February 2008Newsletter

Wage and Hour Q & A

QUESTION:

I have an employee who sometimes works up to ten hours a day, even though he is scheduled for eight hours per day. He is paid on an hourly basis. He does not, however, work over forty hours in a workweek, as he is part-time. He claims that I owe him overtime at "time and one-half" for all hours worked in excess of his regular schedule of eight hours per day. Do I have to pay him overtime for those additional hours per day that he works above his eight hour shift?

ANSWER:

Technically, you have no obligation under the Fair Labor Standards Act ("FLSA" ) to pay an employee "daily" overtime for hours worked in excess of the employee's regularly scheduled hours. The FLSA only requires employers to pay non-exempt employees overtime at time and one-half their regular rate of pay for all hours worked in excess of forty hours per week.

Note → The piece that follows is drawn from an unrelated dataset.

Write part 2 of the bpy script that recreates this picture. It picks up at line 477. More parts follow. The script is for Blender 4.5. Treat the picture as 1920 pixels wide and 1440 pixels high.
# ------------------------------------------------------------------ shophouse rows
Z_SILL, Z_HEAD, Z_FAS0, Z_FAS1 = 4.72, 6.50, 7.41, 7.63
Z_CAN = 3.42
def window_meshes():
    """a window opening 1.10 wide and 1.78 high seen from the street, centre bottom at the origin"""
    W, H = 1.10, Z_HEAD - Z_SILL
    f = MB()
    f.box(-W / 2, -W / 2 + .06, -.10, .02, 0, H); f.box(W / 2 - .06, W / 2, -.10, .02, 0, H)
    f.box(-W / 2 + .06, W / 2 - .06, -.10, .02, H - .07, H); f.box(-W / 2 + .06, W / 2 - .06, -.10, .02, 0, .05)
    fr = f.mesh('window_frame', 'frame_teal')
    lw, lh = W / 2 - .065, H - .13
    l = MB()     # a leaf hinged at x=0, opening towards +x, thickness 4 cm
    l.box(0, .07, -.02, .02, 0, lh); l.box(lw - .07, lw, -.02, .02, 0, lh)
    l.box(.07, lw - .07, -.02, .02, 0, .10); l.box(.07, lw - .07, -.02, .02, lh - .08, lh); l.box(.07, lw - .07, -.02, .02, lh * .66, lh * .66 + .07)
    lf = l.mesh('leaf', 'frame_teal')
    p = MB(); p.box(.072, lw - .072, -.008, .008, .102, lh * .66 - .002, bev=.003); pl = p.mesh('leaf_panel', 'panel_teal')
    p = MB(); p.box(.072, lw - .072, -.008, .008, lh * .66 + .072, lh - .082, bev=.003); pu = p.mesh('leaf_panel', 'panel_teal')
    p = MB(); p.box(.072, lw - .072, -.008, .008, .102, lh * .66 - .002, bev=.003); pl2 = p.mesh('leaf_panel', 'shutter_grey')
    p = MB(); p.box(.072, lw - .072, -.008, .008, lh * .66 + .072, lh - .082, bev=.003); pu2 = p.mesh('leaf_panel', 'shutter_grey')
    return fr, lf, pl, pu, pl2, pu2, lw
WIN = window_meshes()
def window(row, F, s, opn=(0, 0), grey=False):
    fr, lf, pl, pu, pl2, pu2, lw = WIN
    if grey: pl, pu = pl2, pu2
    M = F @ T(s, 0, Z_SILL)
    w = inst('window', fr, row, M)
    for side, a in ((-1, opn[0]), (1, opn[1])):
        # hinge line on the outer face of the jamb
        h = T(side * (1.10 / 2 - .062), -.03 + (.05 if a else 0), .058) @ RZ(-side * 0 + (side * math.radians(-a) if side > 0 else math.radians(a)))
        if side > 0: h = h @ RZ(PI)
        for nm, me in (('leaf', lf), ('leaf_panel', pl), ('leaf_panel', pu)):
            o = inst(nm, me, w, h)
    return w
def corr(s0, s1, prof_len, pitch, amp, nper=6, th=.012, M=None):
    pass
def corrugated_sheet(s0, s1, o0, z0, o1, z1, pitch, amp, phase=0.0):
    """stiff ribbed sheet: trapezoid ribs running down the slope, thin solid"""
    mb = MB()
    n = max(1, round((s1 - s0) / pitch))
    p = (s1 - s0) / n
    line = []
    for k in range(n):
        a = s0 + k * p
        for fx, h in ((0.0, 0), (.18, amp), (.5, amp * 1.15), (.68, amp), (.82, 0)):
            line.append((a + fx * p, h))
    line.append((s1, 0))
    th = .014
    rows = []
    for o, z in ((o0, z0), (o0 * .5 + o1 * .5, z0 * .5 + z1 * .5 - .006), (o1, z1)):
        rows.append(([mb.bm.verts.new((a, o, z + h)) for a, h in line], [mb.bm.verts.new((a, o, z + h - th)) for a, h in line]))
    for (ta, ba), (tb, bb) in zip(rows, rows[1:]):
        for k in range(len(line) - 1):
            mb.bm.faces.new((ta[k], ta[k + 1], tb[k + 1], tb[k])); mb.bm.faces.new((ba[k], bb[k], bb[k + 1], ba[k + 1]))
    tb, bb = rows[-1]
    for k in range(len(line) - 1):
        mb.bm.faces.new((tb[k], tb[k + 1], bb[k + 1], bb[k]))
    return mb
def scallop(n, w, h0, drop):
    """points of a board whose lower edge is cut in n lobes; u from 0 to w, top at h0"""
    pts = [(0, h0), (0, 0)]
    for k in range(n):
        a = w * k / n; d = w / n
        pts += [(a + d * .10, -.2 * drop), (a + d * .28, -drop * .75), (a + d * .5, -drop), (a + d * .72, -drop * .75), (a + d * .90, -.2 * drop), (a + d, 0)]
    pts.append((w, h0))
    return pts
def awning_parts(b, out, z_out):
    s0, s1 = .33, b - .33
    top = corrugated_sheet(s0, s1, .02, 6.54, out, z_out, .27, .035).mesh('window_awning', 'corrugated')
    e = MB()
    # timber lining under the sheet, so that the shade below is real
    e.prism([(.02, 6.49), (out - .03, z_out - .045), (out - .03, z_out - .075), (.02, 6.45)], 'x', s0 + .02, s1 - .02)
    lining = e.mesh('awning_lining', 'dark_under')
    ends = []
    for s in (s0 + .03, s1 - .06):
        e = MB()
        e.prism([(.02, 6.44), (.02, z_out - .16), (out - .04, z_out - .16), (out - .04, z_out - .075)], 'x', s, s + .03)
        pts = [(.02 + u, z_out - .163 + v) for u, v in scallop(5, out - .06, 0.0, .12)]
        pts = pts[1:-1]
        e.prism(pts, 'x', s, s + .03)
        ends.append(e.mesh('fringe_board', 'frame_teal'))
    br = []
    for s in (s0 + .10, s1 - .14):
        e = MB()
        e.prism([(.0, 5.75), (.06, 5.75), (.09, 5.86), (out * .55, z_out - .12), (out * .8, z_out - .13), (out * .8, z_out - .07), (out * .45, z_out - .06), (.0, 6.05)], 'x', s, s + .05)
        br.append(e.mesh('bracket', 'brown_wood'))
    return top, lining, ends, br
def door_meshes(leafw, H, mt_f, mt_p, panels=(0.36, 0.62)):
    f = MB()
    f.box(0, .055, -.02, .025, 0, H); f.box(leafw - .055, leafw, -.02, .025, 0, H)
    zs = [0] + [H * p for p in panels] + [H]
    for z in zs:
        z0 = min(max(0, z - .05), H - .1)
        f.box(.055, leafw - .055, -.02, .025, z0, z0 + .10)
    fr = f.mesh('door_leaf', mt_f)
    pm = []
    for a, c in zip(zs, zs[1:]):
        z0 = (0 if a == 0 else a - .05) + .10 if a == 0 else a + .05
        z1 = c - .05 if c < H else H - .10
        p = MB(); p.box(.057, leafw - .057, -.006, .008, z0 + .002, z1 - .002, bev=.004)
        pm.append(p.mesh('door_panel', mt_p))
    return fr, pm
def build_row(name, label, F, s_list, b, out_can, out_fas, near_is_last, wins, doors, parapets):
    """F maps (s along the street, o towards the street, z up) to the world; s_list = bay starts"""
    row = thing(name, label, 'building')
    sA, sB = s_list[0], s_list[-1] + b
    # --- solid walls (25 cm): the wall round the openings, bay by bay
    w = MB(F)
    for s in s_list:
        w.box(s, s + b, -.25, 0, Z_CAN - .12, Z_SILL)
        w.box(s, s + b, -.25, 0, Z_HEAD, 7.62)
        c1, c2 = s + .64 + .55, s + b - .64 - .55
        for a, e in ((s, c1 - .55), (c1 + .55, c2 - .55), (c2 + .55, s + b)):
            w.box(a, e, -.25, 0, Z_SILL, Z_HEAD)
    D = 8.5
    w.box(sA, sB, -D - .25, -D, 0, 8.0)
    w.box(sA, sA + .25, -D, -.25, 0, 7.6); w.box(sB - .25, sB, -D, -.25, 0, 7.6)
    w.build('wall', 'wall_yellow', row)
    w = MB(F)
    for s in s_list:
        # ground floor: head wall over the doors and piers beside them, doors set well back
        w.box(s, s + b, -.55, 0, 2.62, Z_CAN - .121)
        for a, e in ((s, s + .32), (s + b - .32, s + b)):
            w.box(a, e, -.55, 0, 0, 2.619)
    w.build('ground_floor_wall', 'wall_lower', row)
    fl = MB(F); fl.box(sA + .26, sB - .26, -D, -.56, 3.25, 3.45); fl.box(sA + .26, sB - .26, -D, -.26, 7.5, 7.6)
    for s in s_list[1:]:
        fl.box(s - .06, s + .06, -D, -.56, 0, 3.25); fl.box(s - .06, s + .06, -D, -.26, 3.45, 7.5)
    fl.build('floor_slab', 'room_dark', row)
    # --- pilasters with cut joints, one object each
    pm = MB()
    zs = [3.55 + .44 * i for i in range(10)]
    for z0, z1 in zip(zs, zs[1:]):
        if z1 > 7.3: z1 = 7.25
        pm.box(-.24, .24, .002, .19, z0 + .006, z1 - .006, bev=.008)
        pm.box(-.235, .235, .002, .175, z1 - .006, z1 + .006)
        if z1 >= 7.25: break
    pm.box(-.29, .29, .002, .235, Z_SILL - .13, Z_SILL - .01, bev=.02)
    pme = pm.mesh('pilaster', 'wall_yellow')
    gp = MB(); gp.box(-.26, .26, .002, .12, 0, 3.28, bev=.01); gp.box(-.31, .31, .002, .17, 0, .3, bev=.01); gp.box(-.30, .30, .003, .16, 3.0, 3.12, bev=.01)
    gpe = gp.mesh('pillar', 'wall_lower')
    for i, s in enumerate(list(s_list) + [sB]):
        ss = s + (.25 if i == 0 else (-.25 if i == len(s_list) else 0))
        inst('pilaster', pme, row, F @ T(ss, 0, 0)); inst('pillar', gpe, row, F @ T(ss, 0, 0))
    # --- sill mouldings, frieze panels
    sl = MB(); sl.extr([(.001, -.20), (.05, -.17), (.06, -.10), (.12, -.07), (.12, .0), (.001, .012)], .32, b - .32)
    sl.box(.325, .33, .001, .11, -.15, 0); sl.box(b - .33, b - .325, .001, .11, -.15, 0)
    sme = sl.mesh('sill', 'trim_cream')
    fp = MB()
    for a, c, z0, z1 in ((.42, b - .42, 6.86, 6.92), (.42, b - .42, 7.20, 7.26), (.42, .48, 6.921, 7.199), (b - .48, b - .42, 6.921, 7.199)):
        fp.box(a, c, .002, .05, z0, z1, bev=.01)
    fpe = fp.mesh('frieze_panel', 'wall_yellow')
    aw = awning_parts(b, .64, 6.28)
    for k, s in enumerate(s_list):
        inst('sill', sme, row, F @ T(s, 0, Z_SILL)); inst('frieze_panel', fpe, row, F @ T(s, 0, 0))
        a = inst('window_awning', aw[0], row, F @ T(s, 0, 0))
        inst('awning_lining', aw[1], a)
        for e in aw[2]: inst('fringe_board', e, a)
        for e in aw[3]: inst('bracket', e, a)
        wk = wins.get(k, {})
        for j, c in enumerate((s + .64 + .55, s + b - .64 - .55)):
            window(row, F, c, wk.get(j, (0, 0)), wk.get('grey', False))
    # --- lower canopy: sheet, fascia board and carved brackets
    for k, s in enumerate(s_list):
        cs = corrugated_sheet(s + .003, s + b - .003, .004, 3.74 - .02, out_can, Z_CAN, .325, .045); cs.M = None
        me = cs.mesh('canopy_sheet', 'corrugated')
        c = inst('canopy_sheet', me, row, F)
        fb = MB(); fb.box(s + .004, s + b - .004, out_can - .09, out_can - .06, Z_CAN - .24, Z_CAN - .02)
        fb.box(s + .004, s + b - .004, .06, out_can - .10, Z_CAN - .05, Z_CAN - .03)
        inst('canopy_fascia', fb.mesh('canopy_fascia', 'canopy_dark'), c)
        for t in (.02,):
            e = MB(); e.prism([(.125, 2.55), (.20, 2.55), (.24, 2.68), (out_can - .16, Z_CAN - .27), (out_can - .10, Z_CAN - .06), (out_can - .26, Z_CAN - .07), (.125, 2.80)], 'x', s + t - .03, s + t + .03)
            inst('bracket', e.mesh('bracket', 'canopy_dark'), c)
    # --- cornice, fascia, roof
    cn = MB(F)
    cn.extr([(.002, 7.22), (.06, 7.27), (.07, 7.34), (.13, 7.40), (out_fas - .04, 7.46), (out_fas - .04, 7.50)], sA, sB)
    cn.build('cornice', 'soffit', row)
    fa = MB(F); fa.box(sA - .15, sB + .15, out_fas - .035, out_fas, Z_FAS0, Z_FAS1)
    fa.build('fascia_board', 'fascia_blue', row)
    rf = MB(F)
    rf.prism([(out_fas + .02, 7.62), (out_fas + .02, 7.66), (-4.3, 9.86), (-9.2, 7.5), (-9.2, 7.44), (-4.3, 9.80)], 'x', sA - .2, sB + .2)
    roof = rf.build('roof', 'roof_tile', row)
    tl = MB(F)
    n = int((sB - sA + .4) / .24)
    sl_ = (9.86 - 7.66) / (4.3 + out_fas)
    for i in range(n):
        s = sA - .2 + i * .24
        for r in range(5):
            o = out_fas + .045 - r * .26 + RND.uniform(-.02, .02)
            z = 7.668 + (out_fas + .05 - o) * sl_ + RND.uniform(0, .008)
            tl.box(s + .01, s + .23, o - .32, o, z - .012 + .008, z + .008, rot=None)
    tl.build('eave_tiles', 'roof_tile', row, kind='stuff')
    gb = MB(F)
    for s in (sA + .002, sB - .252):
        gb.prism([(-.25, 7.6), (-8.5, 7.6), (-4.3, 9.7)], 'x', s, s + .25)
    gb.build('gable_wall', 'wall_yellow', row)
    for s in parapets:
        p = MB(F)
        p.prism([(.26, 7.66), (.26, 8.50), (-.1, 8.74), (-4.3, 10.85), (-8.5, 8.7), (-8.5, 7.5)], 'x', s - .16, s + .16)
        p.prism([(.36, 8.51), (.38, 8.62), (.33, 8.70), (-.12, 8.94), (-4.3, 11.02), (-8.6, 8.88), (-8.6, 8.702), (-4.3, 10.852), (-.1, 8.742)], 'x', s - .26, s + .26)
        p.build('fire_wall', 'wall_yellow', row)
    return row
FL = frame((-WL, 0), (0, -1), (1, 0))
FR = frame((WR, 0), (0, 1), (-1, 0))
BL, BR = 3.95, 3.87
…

However, be aware that some states require employers to pay overtime if an employee works more than a certain number of hours in a day. Consequently, employers need to be cognizant of their own state's laws. Additionally, if an employer has agreed (either by contract or written policy) to pay overtime for hours worked over a certain amount in a day, then the employer must comply with the requirements of the contract or policy, and pay overtime. Such language is sometimes found in collective bargaining agreements negotiated by employers with unions.